While Baskind’s definition of Jewish art as work that “says something about Judaism through its content and/or the influence of its creator’s Jewish values” is very flexible, her emphasis is almost always religious. She is therefore somewhat dismissive of Soyer’s ethnic definition of Judaism, which she reads as a sign of his suspect desire to assimilate. When she discusses Soyer’s Popular Front sympathies, Baskind is quick to return to the Prophets as if there were no mediating figures between Amos and Marx. I wonder if Baskind might be missing an important nuance here. Soyer’s family was forced to leave Russia because of the father’s political activities. (The father, Avroham Soyer, was a Yiddish writer and a teacher of Hebrew who eventually found a post at Yeshiva University in New York.) Baskind does not really go into biographical detail, but she tells us enough about Raphael Soyer to make him look like a pretty typical Jewish socialist of his generation. Although she never uses the terms, she describes a Bundist who saw the historical fulfillment of Judaism in a secular yidishkayt and in the Messianic promise of revolution. Understood in this light, Soyer did not really repudiate Judaism early in his career. He just used different means to pursue it.

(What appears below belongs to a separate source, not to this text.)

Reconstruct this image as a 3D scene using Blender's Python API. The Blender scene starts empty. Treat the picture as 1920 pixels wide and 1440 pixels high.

Baskind’s thoughtful and provocative book might therefore benefit from a more precise account of Soyer’s social and intellectual milieu. To place him in a Yiddish-speaking New York in the first decades of the 20th century also might help explain the oblivion into which Soyer has receded. Raphael Soyer had the bad luck to make his name in the decade before the New York art world embraced the avant garde. By the end of the 1940s, abstraction and other forms of radical innovation had become the order of the day. Soyer was a fierce critic of Abstract Expressionism and its progeny. He found himself — and not for the first time — on the losing side of history.